What happened
Hillary Clinton vowed on Tuesday to continue fighting for the Democratic presidential nomination until the end of the primary season in June. (Politico) Clinton is trailing in the popular vote and in the count of pledged delegates, with little hope of taking the lead from Barack Obama. Leading Democrats are growing worried that the increasingly nasty fight is squandering what once seemed a near-certain victory in November, and making it increasingly unlikely that either candidate would agree to an Obama-Clinton “dream ticket.” (USA Today)
What the commentators said
A few weeks ago, the Clinton camp floated the possibility that Obama could be her running mate, said Maureen Dowd in The New York Times (free registration). Now "some Clinton disciples" are quietly suggesting Obama-Clinton might be the right ticket. The question is, is Hillary really willing to play “second fiddle” to Obama, or is the suggestion a “red herring” aiming to divert attention from her “real endgame”—tipping the election to John McCain, so she’ll have another shot in 2012?
“That couldn’t be right,” said Melinda Henneberger in Slate’s XX Factor blog. Or could it? “If you're going to be a total math drone about it,” it is now impossible for Hillary to win the nomination outright. So it makes one wonder whether she really is “hanging in there at least in part to do the maximum damage to her party's nominee, weakening his chances in the fall, and building the I-told-you-so case” for another, possibly final, shot at the White House in four years, when she’ll be 65.

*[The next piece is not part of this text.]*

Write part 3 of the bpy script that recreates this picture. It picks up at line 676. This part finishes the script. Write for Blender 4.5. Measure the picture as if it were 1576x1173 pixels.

Clinton has every right to stick it out until June, said Bob Beckel in RealClearPolitics, but if she keeps up her “scorched earth” strategy she'll damage her own "political future." For one thing, it would torpedo the option of running for vice president, and, barring some “fatal mistake” by Obama, that’s the best she can do. “If she thinks it over, running for vice president” isn’t so bad. “It may not be as historic as being the first woman president, but it is historic.” And it’s still the “fastest path to the big job.”